Da luglio non sarà più possibile il pagamento dello stipendio in contanti: confermata la tracciabilità della busta paga in un’ottica di trasparenza e lotta all’evasione fiscale.
La proposta di legge (atto camera 1041), presentata nel 2013, con modificazioni, è diventata legge con l’introduzione del comma 910 e seguenti all’art. 1 della Legge di Bilancio 2018 (Legge 205 del 27 dicembre 2017).
Stando ai dati Censis-Confcooperative i lavoratori che subiscono questo abuso sono oltre tre milioni: in molti casi il salario risultante da busta paga è di 16 euro l’ora mentre all’atto pratico ne ricevono otto, quindi il divieto di pagamento dello stipendio in contanti punta a mettere fine alla pratica di costringere i lavoratori ad accettare buste paga di importo superiore a quello ricevuto.
Dal 1° luglio lo stipendio è tracciabile e “trasparente”.
Per impedire la mancata corrispondenza tra quanto risultante in busta paga e quanto effettivamente corrisposto al dipendente è sufficiente che le buste paga siano tracciabili. A tal fine è necessario che quanto sia stato versato dal datore di lavoro ai dipendenti abbia un riscontro poiché la firma della busta paga non costituisce prova dell’avvenuto pagamento della retribuzione.
Quali sono gli strumenti tracciabili?
Il datore di lavoro o l’azienda, dunque, dovrà pagare il dipendente, ad esempio:
- con assegno;
- ricaricando una carta di credito;
- presso la posta;
L’obbligo di pagamento stipendio con metodo tracciabile quindi non è legato all’importo della retribuzione: se anche questa fosse inferiore al limite fissato per i pagamenti in contanti, il datore di lavoro resterebbe da luglio obbligato a pagare il dipendente con bonifico, elettronico (ovvero su carta di credito), assegno etc.
Chi paga gli stipendi in contanti rischia una sanzione pecuniaria da 1.000 a 5.000 euro (comma 913 della legge approvata).
Rapporti di lavoro interessati
La nuova disciplina interessa i seguenti rapporti di lavoro:
- contratto di lavoro a tempo indeterminato;
- contratto di lavoro a tempo determinato o contratto a termine, anche part-time:
- contratto di lavoro a tempo parziale o part-time;
- contratto di apprendistato;
- collaborazione coordinate e continuative o cococo;
- lavoro intermittente o accessorio o a chiamata;
- contratti di lavoro con soci di cooperative;
- e qualsiasi rapporto di lavoro subordinato.
Lavoratori interessati
A detta dei promotori dell’introduzione del divieto di pagamento degli stipendi in contanti, si tratta di una “soluzione” a un problema che colpisce moltissimi lavoratori.
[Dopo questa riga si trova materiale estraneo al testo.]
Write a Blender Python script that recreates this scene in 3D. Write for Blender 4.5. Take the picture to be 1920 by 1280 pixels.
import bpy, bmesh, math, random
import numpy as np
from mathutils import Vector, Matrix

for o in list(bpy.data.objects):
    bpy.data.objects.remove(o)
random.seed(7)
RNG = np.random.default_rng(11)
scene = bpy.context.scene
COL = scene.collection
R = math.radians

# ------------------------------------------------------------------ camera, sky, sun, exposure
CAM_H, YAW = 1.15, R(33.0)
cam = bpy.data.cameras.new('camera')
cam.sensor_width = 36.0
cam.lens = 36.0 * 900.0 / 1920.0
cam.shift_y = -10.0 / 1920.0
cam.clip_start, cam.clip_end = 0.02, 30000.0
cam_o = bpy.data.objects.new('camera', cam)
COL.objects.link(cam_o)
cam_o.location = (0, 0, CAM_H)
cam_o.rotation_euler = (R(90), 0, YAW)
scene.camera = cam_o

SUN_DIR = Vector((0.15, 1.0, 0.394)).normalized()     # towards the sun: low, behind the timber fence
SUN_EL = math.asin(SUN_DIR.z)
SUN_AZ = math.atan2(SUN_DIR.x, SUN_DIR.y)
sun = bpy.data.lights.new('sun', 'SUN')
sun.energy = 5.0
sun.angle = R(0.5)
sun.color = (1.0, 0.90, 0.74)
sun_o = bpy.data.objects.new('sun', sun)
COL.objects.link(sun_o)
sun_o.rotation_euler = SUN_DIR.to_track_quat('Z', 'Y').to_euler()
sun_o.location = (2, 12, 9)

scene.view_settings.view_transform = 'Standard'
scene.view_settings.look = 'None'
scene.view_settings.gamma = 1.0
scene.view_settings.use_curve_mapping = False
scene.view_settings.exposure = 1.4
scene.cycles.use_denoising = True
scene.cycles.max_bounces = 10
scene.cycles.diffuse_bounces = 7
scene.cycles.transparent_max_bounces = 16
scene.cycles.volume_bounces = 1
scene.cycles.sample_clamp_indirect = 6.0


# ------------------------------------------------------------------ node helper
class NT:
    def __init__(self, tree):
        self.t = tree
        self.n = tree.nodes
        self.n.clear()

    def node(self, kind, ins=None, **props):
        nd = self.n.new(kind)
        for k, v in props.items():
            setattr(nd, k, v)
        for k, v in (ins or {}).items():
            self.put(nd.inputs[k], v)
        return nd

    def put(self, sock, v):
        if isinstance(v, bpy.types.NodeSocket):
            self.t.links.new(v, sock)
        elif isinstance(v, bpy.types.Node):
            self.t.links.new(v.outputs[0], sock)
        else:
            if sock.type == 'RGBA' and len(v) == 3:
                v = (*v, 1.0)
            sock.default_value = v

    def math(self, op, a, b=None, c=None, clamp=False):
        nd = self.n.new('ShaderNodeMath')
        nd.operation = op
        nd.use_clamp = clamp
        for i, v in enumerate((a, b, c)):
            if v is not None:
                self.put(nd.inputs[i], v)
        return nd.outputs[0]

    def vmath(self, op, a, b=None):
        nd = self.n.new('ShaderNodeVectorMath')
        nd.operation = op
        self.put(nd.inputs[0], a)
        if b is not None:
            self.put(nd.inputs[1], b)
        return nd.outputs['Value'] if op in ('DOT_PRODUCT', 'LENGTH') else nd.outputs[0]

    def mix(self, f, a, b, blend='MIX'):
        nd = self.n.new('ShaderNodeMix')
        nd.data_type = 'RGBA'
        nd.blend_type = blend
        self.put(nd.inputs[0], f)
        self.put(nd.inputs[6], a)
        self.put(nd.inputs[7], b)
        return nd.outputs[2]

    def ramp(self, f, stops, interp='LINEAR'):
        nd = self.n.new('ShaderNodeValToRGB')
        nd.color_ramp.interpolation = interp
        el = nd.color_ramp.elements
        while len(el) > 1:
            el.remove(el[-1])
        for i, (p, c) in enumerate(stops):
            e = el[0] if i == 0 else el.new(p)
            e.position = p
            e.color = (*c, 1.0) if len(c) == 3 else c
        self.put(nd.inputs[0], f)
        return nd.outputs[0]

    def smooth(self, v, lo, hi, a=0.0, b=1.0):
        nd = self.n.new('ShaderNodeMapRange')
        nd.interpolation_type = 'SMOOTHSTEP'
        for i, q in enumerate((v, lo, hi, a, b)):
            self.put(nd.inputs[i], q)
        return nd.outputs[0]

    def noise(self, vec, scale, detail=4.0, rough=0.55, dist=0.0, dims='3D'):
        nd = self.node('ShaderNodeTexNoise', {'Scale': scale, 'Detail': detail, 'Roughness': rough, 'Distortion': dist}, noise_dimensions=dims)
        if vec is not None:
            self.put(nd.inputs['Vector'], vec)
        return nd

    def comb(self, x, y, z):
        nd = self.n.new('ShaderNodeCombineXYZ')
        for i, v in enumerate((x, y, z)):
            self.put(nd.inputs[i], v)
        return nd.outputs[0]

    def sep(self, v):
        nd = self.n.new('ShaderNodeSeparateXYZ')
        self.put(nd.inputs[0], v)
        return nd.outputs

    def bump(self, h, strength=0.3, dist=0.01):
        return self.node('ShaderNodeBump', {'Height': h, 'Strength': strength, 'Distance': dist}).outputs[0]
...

È infatti noto che alcuni datori di lavoro, sotto il ricatto del licenziamento o della non assunzione, corrispondono ai lavoratori una retribuzione inferiore ai minimi fissati dalla contrattazione collettiva violando la loro dignità e un loro diritto a una giusta retribuzione, in violazione degli articoli 1, 35 e, soprattutto, 36 della Costituzione.
Lavoratori che non dispongono di conto corrente bancario/postale o carta
Ci sarà solo un modo possibile per continuare, seppure indirettamente, a pagare lo stipendio in contanti: mandare il lavoratore in banca o alle poste a ritirare i soldi versati. In questo caso infatti lo stipendio viene pagato in contanti solo in apparenza: il datore di lavoro o committente lo versa in modo tracciabile in banca o alle poste. Si tratta quindi di un’agevolazione pensata soprattutto per andare incontro ai lavoratori che non dispongono di conto o carta.
Il divieto di stipendio in contanti inoltre riguarda tutti i dipendenti, a prescindere dal tipo di lavoro prestato e dal tipo di contratto (quindi non solo quelli assunti a tempo indeterminato ma anche determinato, parasubordinati, soci di cooperative etc).
Settori che restano esclusi dall’ obbligo
Nel settore privato resteranno escluse dal divieto di contanti solo alcune rarissime eccezioni come le borse di studio e lavoratori domestici (con l’eccezione di colf e badanti che lavorano almeno quattro ore giornaliere presso lo stesso datore di lavoro potranno essere ancora pagate in contanti).
Le disposizioni non trovano applicazione nei confronti delle Pubbliche Amministrazioni (in senso stretto), che sono quelle identificate dall’art. 1, comma 2, del D.L.vo n. 165/2001 (Amministrazioni centrali e periferiche dello Stato, Enti locali, le ASL, le Comunità montane, le Istituzioni Universitarie e le scuole di ogni ordine e grado, l’ARAN, le Agenzie ex D.L.vo n. 300/1999, ecc.).